NR: Reading widely has helped open my mind to the possibility of what writing can be. When I start a new project, I like to think about which writers are already writing on that same topic and how I can be in conversation with them – whether that’s in poetry, scholarly literature, fiction, or anything other form.

Some of my favourite writers are my peers in Scarborough. Two of my peers, Oubah Osman and Leanne Toshiko Simpson, are also in the Emergence issue of CV2! A few other emerging Scarborough writers who I love include Adrian De Leon, Téa Mutonji, and Chelsea La Vecchia.

Contemporary Verse 2: How/why did you start writing and what motivates or inspires you to continue? What does your writing process look like?

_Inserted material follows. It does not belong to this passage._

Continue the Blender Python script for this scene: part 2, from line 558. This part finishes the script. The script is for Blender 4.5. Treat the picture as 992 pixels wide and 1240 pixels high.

Tazi Rodrigues: I can’t remember not writing. It’s evolved somewhat, but it has always been present in my life in one form or another. Similarly, I can’t pinpoint why I continue, other than I don’t think I can stop.

There is very little consistency in how I write. Sometimes I have a few words pop into my head that become a poem immediately, sometimes I collate fragments over months and eventually end up with a finished piece. Often poems start while I’m walking somewhere, which is when I have enough space in my head for them to form, I think. This is probably the most consistent part of my writing “process” – a need for space in my head and sometimes physical separation from the place I’m writing about in order for the poem to breathe.

CV2: Can you speak a bit to what it was like doing a mentorship with Chimwemwe Undi? In what way(s) has your writing evolved since working with her?

TR: Chim and I met at the first spoken word open mic I ever went to, and with her encouragement, I started regularly attending Voices, Ink. youth poetry slams, which she co-ran. Having somewhere to go once a month, perform my poetry, listen to other young poets, and develop relationships with the Winnipeg poetry community at large was integral to me feeling like part of something as a poet, instead of just an eccentric teen writing in the corner between sports practices.

Since leaving Winnipeg, I haven’t been part of an in-person, live-feedback poetry community in the same way I was at Voices, Ink. However, I’m still connected online with many poets I met both in Winnipeg and at the national youth poetry slam, and that remains an important part of my sense of writing fellowship. My writing now plays a lot more with space on the page rather than space on the stage, but that element of experimenting with form that I learned mostly in spoken word is still one of my favourite parts of writing.

CV2: How has reading helped you as an emerging writer? Do you have a favourite under-appreciated book or writer, or anything you’d like to recommend?

TR: Chapbooks are my favourite, perhaps underappreciated, medium. I like the possibilities for different tactile manifestations of poetry. As an emerging writer, I think I particularly learn from this length: just long enough to get a satisfying, concentrated dose of a poet’s work, while short enough that they often have intense focus (and many can fit on my bookshelf). I recommend local poets’ chapbooks – wherever local is as you read – as a way of exploring and supporting nearby writing communities.

Natasha Ramoutar is an Indo-Guyanese writer by way of Scarborough (Ganatsekwyagon) at the east side of Toronto. Her work has been included in projects by Diaspora Dialogues, Scarborough Arts, and Nuit Blanche Toronto and has been published in The Unpublished City II, PRISM international, Room, THIS Magazine and more. She is the Fiction Editor of FEEL WAYS, an anthology of Scarborough writing, and the Social Media Assistant at the Festival of Literary Diversity. Her first book of poetry, Bittersweet, will be published in 2020 by Mawenzi House.

Tazi Rodrigues currently lives in Tiohtià:ke/Montreal. Her work, which is rooted in transit, has previously appeared in Room and Vallum Magazine, amongst others.